Einstiegszeitpunkt und initiale Rendite spielt eine große Rolle
Basierend auf dem Thema “Eine Buchung ändert TTWROR von -57,67% auf +65,80%” kann man ein weiteres Beispiel durchspielen. Der Einfachheit halber beschränken wir uns auf ein Jahr. Wir investieren in zwei Investments (Aktien, Fonds, …).
- Investment 1:
- 01.01. Kauf 1 Stück für 1000 Euro
- 30.06. Kurs ist auf 500 Euro gefallen
- 31.12. Kurs ist wieder gestiegen , Verkauf 1 Stück zu 1100 Euro
- Performance (IZF, TTWROR) für dieses Investment für das ganze Jahr: +10%.
- Investments 2:
- 30.06. Kauf 1 Stück für 1000 Euro
- 31.12. Verkauf 1 Stück für 1050 Euro
- Performance (TTWROR) für dieses Investment für das halbe Jahr: +5% (IZF ist aufgrund Annualisierung höher)
Da es keine Zukäufe gab, ist die Betrachtung von TTWROR- und IZF-Betrachtung hier qualitativ gleich und liefert für beide Investments eine positive Rendite.
Die TTWROR für das Gesamtportfolio (bestehend aus diesen beiden Investments) beantwortet die Frage, wie die Performance gewesen wäre, wenn ein bestimmter Betrag – sagen wir 100 Euro – zu Jahresanfang eingezahlt worden wäre, es keine Zuzahlungen gegeben hätte und die Investition immer so verteilt gewesen wäre, wie in diesem Portfolio. Es ist quasi die Frage, ob wir ein guter (Dach-)Fondsmanager waren, der die Kundengelder gut anlegt. Exerzieren wir das einmal durch:
- Gesamtportfolio
- Erstes Halbjahr, 01.01.-30.06.
- 100% von 100 Euro sind in Investment 1 investiert. Aus 100 Euro werden 50 Euro.
- Wertentwicklung: -50%
- Zweites Halbjahr, 01.07.-31.12.
- Erinnerung: Zum Halbjahreswechsel hatten wir 1500 Euro investiert, 500 Euro (1/3) in dem Investment 1, 1000 Euro (2/3) im Investment 2. Also müssen wir auch jetzt das Kapital entsprechend verteilen:
- 33% von 50 Euro sind in Investment 1 investiert. Aus 16,5 Euro werden 36,3 Euro.

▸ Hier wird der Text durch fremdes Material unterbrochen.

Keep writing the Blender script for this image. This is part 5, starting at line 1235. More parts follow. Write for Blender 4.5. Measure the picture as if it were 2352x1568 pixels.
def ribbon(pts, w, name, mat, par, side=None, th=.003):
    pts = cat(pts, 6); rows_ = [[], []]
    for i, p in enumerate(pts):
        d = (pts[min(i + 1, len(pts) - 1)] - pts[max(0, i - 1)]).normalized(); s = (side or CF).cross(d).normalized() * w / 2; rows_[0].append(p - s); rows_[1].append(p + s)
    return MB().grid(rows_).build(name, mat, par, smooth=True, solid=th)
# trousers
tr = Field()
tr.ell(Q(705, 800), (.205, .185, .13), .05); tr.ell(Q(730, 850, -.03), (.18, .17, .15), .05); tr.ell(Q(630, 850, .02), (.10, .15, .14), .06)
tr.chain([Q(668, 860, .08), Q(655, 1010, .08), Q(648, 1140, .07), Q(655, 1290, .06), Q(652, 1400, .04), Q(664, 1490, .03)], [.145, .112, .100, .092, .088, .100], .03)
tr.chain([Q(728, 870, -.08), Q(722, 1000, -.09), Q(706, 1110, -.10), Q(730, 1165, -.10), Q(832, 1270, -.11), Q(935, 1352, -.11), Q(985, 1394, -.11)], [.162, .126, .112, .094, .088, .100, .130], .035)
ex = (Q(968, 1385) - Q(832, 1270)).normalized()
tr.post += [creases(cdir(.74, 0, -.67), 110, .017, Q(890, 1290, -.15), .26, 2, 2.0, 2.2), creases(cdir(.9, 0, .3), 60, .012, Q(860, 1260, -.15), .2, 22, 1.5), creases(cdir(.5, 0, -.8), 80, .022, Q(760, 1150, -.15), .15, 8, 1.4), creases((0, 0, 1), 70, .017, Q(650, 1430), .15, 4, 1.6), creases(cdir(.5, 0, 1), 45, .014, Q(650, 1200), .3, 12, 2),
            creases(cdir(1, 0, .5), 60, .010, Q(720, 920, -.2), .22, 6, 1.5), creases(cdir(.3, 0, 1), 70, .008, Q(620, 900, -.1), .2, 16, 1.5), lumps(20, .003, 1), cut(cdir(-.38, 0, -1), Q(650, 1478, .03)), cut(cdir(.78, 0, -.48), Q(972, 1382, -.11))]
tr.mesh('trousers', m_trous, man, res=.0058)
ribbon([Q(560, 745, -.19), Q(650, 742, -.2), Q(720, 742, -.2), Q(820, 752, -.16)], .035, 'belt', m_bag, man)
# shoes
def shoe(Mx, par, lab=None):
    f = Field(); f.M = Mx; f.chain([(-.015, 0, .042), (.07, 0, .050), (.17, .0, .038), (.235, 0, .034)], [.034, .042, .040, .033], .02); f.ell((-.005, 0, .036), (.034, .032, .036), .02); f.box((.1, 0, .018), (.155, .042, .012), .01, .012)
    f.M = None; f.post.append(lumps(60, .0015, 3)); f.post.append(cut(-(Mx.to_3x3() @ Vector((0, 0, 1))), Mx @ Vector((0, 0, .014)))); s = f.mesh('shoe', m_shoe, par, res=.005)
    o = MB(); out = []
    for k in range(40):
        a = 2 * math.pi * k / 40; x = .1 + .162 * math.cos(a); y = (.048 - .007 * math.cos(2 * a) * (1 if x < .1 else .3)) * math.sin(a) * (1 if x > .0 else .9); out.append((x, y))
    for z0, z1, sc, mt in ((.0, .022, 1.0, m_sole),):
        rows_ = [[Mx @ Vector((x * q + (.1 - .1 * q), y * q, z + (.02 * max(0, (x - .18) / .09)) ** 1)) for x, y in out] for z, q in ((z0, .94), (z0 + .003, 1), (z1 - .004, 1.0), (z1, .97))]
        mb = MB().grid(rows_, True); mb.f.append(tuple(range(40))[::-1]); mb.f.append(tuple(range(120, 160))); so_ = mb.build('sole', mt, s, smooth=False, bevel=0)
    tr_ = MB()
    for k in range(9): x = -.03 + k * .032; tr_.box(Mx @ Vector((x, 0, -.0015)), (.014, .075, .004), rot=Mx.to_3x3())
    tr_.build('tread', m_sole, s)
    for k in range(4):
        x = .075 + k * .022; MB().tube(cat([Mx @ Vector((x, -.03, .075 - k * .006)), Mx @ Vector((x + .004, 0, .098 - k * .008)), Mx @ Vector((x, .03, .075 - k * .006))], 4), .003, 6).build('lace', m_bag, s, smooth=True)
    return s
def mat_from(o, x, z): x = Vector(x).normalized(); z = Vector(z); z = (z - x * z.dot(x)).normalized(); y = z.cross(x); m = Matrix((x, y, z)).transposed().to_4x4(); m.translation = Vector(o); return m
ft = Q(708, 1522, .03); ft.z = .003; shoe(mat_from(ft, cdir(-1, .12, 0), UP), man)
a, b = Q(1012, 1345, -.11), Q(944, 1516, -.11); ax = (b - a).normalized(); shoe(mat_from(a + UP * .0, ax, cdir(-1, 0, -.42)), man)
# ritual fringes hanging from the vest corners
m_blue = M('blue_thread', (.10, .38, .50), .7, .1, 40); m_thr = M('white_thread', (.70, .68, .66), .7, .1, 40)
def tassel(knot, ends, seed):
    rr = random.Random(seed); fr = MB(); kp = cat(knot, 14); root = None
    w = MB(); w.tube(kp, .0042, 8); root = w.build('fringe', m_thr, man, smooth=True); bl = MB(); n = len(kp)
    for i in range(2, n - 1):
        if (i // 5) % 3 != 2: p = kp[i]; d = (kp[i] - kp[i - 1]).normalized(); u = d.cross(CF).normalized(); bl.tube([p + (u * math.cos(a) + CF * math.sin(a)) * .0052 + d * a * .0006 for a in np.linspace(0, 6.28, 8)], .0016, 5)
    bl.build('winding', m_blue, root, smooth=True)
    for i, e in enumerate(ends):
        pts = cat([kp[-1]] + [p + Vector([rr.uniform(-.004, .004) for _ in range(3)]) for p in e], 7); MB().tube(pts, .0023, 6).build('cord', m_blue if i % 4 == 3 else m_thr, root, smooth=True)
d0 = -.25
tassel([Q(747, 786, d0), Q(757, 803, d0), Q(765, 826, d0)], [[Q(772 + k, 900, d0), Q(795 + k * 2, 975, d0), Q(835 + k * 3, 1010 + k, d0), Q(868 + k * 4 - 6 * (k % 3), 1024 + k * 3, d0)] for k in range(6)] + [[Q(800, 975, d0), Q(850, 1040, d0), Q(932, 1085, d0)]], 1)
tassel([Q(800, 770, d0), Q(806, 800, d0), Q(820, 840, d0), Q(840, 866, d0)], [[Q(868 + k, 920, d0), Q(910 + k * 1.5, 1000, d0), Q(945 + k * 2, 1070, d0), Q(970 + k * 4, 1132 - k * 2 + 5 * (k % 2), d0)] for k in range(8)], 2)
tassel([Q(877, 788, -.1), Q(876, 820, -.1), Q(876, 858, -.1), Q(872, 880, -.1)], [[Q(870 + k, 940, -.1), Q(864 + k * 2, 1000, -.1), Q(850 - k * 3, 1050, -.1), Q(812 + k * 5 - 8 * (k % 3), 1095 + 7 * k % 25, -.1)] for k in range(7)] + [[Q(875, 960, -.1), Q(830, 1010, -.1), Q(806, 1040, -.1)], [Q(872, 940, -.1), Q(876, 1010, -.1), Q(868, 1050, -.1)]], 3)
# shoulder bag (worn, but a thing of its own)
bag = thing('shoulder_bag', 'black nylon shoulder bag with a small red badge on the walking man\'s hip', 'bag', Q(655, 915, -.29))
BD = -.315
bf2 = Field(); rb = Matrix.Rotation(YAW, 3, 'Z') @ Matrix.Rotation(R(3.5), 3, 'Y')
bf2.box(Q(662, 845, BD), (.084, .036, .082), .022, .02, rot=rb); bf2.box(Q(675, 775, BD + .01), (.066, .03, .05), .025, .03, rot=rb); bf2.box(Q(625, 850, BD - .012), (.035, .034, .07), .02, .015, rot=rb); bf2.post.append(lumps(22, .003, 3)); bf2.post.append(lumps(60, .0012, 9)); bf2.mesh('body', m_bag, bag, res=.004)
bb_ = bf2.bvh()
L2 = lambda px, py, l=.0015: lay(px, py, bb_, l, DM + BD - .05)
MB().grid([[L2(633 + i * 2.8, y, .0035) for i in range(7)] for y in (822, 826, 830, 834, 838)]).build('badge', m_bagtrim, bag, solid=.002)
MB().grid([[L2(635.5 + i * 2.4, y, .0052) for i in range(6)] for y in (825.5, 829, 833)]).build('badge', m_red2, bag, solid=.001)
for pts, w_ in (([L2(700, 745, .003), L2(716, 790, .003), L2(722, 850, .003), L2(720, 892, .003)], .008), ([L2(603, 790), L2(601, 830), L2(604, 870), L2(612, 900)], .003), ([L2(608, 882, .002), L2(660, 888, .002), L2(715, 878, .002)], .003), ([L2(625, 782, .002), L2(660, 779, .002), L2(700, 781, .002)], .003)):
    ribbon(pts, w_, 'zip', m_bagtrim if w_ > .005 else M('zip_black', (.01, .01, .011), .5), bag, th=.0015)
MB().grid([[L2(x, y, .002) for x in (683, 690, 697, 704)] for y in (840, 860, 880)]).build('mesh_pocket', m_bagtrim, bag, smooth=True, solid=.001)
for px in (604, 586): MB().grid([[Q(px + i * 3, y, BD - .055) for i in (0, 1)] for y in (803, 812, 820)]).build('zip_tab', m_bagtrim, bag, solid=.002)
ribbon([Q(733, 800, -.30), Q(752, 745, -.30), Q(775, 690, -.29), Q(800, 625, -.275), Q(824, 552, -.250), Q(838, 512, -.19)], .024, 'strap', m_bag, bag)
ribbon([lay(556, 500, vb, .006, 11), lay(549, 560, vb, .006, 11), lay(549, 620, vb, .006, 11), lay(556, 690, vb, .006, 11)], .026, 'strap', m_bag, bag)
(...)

- 67% von 50 Euro sind in Investment 2 investiert. Aus 33,5 Euro werden 35,175 Euro.
- In Summe wurden aus 50 Euro 71,475 Euro.
- Wertentwicklung: +42,95%
- TTWROR für das ganze Jahr:
- Aus 100 Euro am Anfang wurden 71,475 Euro, d.h. -28,525%.
- Oder man multipliziert die Performance: 0,5 (-50%) * 1,4295 (+42,95%) = 0,71475 (-28,525%)
- Erstes Halbjahr, 01.01.-30.06.
In anderen Worten: Hätten wir nicht clever zur Mitte des Jahres Geld nachgeschossen, wäre die Performance negativ gewesen. Die Wahl 100% des Vermögens in das Investment 1 zu stecken, der eine schlechte Performance liefert, hat direkt 50% des Gesamtinvestments ohne Berücksichtigung der Zuflüsse vernichtet. Das ist die Aussage des TTWROR.
Das Ergebnis wird wieder ganz anders aussehen, wenn noch ein Konto in das Gesamtportfolio einbezogen wird, auf dem z.B. am Jahresanfang 2000 Euro lagen, von dem die beiden Käufe getätigt werden. Denn dann gibt es auf Sicht des Gesamtportfolios keine unterjährigen Zuflüsse. Es entwickeln sich einfach 2000 Euro zu 2150 Euro (wenn man davon ausgeht, dass es keine Zinsen in den ersten sechs Monaten auf dem Konto gibt) und die TTWROR ist für dieses Portfolio positiv.